Again in 1958 the Pakistan Government gifted Sacred relics of the Buddha, excavated from the Kalavan Stupa, in the same region. On a third occasion, a casket of Hair Relics of the Buddha found in Chittagong of East Pakistan (Presently in Bangladesh) was gifted through Mr. M.M. Mahrooff, Sri Lankan Ambassador to Sri Lanka by the Pakistan Government on November 11, 1959.

Rare relics

These relics of a very rare category were received with great veneration by Gate Mudaliyar L.M.W. Senanayake, his brother and sister all of Madampe (Chilaw District) through the Government of Sri Lanka and enshrined them in the Sri Sambuddha Jayanthi Stupa at Senanayake Aramaya at Madampe to commemorate the Buddha Jayanthi Year.
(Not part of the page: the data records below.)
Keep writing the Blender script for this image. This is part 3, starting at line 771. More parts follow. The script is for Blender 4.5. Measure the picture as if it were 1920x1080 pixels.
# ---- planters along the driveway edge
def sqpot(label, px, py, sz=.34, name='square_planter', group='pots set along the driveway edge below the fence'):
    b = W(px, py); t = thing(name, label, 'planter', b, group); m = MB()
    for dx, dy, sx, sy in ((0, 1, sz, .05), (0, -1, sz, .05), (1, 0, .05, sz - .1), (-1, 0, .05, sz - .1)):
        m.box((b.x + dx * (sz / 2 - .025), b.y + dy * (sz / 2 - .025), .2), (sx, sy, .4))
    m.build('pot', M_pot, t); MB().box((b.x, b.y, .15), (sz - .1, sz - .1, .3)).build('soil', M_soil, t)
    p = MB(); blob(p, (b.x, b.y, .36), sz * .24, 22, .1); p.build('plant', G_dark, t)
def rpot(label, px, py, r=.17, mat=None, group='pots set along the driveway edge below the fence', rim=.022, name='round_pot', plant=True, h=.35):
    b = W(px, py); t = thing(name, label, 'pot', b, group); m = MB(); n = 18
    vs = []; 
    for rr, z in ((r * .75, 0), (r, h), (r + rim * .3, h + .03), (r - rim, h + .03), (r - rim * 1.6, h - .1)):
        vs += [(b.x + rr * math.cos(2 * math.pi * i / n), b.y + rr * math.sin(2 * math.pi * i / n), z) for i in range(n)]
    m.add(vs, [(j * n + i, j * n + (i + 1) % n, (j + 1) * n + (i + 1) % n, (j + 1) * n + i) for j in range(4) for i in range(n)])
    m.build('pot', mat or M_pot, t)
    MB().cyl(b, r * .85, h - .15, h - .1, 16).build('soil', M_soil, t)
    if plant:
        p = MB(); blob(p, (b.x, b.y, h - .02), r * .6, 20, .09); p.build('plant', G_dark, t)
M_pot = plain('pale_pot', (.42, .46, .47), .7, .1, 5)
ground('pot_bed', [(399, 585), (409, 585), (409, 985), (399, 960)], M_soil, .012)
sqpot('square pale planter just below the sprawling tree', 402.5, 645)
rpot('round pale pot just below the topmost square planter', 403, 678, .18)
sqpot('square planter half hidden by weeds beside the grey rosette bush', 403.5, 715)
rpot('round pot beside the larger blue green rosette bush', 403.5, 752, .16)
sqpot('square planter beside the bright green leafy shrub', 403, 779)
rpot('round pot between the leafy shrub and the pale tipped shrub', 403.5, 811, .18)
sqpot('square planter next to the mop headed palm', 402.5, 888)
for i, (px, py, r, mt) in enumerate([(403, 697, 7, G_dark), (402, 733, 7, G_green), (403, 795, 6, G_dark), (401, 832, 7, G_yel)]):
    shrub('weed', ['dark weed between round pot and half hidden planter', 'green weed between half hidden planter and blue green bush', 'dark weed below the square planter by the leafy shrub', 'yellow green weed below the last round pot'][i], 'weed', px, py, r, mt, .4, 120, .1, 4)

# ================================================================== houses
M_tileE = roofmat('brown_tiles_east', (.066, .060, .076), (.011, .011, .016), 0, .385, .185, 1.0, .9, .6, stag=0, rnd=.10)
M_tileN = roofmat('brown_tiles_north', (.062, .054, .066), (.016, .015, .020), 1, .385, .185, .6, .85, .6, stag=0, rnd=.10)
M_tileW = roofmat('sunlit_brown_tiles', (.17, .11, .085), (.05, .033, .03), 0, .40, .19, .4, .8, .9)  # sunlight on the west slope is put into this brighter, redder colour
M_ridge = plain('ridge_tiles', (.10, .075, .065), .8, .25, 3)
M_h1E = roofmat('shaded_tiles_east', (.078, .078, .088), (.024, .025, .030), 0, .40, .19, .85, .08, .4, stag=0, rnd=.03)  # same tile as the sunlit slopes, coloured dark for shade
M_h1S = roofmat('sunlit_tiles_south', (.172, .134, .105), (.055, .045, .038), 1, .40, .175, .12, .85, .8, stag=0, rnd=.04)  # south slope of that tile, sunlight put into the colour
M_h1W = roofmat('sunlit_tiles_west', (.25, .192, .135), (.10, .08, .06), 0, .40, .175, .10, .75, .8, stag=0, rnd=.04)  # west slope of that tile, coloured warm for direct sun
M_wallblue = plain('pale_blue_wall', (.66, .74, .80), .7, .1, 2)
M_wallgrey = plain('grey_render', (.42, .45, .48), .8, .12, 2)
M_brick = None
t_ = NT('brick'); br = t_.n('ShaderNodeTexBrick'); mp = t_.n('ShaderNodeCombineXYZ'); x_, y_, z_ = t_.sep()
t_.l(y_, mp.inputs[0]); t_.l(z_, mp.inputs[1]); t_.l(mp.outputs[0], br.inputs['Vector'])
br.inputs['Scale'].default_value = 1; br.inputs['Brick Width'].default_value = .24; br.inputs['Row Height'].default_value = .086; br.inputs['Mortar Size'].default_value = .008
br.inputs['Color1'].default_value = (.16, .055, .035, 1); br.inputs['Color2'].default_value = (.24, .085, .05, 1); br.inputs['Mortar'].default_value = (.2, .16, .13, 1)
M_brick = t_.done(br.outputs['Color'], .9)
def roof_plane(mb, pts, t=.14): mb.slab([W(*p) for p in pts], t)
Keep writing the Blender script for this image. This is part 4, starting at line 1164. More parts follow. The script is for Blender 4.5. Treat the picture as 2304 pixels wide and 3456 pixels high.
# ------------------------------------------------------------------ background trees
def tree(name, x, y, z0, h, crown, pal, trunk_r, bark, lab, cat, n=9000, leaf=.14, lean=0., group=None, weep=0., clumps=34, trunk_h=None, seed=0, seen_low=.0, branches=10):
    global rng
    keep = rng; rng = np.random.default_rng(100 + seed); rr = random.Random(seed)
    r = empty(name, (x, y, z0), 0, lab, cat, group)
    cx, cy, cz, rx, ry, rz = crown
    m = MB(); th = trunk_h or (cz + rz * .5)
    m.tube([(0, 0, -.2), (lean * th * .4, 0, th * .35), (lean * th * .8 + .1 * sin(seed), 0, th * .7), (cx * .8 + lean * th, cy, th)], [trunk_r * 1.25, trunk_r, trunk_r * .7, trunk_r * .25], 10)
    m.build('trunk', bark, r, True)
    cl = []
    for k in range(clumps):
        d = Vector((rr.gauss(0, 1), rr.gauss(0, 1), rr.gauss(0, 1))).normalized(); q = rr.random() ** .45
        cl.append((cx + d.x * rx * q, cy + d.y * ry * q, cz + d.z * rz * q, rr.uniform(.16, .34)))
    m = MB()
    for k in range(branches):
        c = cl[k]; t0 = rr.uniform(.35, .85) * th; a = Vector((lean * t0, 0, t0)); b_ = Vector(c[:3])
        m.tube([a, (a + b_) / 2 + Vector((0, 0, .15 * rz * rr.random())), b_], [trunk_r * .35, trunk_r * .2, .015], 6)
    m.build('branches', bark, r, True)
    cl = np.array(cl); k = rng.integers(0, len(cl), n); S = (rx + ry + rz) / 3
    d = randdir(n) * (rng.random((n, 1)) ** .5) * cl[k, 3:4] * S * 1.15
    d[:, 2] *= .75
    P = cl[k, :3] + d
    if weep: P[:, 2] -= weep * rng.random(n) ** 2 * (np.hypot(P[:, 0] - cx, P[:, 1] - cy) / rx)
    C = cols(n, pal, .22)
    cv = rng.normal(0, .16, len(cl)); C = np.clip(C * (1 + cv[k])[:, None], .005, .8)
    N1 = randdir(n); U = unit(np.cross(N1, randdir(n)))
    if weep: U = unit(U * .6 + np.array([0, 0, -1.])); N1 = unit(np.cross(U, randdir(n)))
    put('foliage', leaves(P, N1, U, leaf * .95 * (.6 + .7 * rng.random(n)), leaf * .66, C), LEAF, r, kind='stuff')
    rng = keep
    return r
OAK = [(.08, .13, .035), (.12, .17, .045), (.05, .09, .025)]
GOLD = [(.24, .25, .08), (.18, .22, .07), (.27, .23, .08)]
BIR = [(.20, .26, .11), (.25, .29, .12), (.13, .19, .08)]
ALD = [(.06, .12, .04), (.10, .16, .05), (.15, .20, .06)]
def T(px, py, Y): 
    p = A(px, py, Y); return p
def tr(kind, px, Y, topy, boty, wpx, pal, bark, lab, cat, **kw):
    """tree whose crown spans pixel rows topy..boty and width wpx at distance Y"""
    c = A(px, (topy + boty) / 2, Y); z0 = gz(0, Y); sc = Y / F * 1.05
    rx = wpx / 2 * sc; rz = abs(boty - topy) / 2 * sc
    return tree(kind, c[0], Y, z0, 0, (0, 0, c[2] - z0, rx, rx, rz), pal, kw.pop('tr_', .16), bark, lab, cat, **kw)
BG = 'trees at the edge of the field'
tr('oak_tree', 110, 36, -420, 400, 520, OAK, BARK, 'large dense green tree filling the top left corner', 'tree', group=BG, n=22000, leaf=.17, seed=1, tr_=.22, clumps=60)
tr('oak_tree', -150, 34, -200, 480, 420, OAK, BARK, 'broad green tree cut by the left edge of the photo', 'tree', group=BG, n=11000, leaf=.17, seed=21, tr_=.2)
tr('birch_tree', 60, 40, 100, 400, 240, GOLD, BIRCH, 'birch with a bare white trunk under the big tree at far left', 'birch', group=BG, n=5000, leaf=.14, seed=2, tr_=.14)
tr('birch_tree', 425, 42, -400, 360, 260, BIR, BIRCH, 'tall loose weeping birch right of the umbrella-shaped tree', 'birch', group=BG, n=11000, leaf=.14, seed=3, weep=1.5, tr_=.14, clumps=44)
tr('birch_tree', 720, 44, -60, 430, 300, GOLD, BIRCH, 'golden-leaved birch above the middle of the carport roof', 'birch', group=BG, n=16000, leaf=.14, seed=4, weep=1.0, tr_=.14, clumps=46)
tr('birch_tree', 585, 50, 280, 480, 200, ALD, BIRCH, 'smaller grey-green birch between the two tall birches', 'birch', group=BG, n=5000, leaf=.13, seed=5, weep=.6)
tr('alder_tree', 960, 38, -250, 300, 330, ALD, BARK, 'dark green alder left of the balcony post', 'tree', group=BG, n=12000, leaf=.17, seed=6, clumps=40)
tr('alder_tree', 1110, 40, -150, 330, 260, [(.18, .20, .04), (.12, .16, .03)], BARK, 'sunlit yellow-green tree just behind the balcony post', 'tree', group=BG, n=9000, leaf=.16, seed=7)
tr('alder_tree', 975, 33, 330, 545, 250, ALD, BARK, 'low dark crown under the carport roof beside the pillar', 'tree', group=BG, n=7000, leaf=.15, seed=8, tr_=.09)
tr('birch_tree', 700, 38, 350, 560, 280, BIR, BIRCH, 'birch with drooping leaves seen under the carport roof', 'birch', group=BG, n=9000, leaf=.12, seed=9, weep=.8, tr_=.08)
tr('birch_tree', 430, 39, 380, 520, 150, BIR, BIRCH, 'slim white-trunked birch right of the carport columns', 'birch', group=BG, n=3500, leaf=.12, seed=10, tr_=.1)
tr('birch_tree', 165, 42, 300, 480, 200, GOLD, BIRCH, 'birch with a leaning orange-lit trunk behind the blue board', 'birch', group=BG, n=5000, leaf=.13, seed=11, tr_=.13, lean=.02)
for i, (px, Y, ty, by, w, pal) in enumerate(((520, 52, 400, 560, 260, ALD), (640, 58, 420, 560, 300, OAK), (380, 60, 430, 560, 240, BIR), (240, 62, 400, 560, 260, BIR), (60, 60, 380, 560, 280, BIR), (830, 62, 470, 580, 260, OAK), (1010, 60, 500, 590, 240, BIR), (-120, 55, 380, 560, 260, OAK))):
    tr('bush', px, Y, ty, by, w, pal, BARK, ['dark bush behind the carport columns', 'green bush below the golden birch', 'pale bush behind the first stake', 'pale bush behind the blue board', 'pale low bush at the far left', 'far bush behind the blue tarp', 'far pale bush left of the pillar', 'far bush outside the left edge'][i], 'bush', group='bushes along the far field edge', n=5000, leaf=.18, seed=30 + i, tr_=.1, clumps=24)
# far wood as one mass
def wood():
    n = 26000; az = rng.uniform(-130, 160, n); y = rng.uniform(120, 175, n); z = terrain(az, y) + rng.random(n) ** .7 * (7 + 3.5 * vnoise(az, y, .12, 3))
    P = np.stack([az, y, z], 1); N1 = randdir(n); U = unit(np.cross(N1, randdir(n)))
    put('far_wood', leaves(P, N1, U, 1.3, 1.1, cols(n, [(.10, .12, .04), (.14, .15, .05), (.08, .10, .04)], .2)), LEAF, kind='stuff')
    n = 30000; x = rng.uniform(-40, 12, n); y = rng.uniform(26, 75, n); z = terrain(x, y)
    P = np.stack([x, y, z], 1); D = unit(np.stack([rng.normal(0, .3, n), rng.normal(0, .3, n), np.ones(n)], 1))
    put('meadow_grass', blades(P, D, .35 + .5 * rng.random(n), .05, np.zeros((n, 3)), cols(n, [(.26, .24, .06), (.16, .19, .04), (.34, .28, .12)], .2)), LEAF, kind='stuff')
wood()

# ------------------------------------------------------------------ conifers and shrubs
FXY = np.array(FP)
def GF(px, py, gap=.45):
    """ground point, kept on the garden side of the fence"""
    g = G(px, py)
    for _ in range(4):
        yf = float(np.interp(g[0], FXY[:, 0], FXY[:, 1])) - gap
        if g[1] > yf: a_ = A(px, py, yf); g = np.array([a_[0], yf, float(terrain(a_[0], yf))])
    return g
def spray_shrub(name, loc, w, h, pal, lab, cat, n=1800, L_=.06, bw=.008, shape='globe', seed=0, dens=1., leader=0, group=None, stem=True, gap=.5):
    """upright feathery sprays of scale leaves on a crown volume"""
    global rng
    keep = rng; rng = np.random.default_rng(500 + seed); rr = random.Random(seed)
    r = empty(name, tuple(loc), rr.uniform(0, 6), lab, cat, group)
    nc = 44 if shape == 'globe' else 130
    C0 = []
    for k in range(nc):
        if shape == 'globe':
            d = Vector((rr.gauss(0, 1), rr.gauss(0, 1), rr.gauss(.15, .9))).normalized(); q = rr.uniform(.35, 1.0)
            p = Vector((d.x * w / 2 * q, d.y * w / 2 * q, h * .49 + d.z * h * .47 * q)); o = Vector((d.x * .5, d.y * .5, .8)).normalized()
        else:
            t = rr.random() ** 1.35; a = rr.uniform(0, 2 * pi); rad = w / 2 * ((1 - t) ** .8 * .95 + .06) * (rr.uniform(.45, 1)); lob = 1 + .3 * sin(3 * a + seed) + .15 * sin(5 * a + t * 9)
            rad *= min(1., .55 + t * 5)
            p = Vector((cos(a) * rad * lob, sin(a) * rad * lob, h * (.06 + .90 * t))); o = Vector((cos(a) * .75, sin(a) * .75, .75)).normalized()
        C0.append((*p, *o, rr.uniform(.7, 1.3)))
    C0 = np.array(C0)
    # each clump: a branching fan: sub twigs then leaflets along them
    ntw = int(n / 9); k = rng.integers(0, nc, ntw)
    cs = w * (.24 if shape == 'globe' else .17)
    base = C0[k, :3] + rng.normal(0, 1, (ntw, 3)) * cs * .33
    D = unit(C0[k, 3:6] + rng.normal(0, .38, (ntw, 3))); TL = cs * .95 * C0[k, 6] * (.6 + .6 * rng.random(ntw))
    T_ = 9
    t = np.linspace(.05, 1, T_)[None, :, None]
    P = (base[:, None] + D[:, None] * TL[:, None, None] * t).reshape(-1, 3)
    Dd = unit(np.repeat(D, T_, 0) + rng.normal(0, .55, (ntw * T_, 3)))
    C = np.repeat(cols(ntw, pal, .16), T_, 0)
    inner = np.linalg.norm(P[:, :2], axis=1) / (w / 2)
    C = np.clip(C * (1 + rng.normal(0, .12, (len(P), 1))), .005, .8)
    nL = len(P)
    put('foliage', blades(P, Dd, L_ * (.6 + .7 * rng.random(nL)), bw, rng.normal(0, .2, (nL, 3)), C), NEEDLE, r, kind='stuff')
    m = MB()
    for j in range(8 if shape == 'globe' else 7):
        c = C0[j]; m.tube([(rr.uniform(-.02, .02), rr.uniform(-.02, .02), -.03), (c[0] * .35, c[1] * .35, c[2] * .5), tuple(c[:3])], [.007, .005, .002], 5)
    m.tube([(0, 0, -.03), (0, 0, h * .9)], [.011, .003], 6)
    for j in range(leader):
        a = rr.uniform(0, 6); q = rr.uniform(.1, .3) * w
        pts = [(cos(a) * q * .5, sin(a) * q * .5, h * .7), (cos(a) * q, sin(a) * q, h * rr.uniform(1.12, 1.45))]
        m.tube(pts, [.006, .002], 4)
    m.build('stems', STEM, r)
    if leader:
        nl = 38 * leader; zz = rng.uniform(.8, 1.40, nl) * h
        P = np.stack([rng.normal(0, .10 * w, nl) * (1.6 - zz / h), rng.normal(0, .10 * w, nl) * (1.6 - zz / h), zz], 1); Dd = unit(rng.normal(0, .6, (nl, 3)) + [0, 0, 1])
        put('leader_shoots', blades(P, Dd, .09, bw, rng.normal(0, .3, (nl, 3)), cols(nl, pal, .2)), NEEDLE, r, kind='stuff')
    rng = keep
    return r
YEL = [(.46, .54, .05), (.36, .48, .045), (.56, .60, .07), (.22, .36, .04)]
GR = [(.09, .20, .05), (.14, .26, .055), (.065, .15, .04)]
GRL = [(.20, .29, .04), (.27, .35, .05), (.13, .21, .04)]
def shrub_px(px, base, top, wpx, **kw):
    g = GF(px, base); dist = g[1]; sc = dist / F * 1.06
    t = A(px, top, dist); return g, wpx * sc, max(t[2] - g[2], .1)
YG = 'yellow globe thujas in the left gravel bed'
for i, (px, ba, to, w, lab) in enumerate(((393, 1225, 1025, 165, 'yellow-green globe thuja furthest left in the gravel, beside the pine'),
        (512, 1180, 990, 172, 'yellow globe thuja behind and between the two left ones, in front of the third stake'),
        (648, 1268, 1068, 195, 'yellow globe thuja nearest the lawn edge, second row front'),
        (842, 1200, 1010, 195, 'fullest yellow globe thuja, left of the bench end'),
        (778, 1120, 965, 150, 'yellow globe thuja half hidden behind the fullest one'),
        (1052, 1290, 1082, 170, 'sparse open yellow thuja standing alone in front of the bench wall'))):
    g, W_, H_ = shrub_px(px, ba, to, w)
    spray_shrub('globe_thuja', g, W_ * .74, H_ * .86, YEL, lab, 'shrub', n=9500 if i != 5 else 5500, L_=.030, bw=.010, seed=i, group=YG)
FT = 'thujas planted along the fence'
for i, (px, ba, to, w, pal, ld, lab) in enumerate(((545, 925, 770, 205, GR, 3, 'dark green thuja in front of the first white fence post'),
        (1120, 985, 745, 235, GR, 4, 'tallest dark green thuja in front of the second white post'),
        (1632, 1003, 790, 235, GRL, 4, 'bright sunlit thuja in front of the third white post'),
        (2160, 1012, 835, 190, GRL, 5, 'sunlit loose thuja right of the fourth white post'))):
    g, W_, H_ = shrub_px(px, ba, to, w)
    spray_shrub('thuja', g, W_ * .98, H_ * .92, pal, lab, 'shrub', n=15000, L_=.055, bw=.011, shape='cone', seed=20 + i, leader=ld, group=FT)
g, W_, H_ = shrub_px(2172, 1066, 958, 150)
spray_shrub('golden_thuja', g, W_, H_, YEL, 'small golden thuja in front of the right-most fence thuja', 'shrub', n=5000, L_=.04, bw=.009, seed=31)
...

Unlike the movable relics, the Giant Statues of the Buddha in Afghanistan are immovable. Hence it is of national pride for that country to protect such invaluable treasures from vandals and iconoclasts, and provide necessary facilities for tourists, scholars and historians to study them. This matter is undoubtedly a subject which concerns the Asian Buddhist Congress.

The Third Biennial Assembly of the ABC to be held 12th - 15th May 1993 at the BMICH was cancelled owing to unforeseen circumstances - death of President Premadasa, on May Day 1993. Two years later, Colonel Geroge Ranatunga, Founder President of the ABC died on 19th May 1995, which event definitely occasioned a setback to the activities of the Congress.

The Congress is however fortunate to have got a new lease of life under the present leadership of Ven. Dr. Mapalagama Vipulasara Nayaka Thero, who served the Executive Committee since its inception. He is not only a missionary of culture well known in any part of the world, but also the President of the Mahabodhi Society India.

He assumed office as President of the ABC in January this year, and finalised arrangements to hold the Fourth Biennial Assembly of the Congress in Sri Lanka. The sessions were held from May 15 to 17.